Dominion sues right-wing OAN and pair of Trump-loving reporters for spreading 'manufactured stories about election fraud'
Chanel Rion (OANN/screen grab)

Dominion Voting Systems has filed new defamation lawsuits against One America News and two of its on-air broadcasters for spreading "lies" about the November 2020 election.

The voting machine company has sued Donald Trump's former attorneys, Fox News and Newsmax, and it filed a long-awaited suit against the right-wing OAN and reporters Chanel Rion and Christina Bobb, along with former Overstock CEO Patrick Byrne, seeking more than $1.6 billion in damages.

"During and after the November 2020 election, OAN saw a business opportunity," the suit alleges. "Spurred by a quest for profits and viewers, OAN — a competitor to media giant Fox — engaged in a race to the bottom with Fox and other outlets such as Newsmax to spread false and manufactured stories about election fraud. Dominion quickly became the focus of this downward spiral of lies, as each broadcaster attempted to outdo the others by making the lies more outrageous, spreading them further, and endorsing them as strongly as possible."

The company accused Byrne of repeatedly and falsely claiming that Dominion rigged the vote counts to steal the election for President Joe Biden, and blamed Newsmax and the former tech CEO of spinning conspiracy theories that triggered an ongoing "audit" in Arizona.
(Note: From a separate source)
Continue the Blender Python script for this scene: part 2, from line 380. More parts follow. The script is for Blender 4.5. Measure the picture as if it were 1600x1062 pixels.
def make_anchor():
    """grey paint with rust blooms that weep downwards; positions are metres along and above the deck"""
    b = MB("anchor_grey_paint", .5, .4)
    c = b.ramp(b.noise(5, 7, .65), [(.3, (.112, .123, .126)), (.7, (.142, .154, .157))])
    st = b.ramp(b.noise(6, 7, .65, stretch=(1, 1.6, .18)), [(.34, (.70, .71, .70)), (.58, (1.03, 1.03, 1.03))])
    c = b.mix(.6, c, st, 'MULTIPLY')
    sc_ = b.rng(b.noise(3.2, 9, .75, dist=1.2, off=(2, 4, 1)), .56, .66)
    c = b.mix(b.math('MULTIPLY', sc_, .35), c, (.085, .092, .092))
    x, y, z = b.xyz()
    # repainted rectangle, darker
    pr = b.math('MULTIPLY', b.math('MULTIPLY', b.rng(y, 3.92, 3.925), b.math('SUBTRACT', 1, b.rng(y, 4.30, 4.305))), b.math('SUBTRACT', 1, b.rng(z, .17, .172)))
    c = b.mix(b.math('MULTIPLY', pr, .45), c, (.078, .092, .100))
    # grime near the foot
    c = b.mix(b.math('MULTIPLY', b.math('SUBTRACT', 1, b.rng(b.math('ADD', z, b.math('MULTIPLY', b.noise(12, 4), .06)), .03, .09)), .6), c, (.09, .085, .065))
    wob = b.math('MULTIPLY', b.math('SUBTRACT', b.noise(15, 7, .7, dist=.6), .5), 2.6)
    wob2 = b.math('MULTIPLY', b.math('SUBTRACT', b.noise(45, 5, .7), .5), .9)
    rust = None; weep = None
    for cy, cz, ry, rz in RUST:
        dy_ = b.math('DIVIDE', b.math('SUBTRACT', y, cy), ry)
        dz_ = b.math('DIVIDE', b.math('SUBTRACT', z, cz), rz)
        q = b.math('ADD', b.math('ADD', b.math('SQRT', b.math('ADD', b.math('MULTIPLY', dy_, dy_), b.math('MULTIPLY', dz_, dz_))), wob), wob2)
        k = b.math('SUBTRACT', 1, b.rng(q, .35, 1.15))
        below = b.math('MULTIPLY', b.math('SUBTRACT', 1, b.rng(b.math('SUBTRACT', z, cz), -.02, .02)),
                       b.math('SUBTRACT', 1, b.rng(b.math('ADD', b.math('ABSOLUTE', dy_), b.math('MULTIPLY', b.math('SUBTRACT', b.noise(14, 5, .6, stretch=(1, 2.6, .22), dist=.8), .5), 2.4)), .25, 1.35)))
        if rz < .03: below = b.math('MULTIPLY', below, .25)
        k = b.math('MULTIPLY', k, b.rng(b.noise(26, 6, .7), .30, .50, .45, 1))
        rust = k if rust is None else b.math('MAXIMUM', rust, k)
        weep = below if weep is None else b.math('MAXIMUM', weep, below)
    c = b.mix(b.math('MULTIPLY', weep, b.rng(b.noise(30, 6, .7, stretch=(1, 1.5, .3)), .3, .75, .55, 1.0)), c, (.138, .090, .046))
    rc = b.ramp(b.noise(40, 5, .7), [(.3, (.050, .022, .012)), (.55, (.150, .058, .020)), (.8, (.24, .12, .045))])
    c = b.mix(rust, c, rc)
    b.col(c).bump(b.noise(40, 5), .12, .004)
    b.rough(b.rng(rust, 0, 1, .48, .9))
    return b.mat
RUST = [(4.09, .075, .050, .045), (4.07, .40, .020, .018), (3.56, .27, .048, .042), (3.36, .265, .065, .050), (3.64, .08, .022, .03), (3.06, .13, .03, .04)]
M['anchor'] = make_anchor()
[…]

"Newsmax helped create and cultivate an alternate reality where up is down, pigs have wings, and Dominion engaged in a colossal fraud to steal the presidency from Donald Trump by rigging the vote," the suit alleges.

The lawsuit notes that Newsmax employees were aware the election claims were false -- even describing some of them as "insane" -- and would likely result in legal complaints.

Fox News, meanwhile, has moved to dismiss the Dominion lawsuit. "Fox News Media is proud of our 2020 election coverage, which stands in the highest tradition of American journalism, and will vigorously defend against this baseless lawsuit in court," the network said in a statement.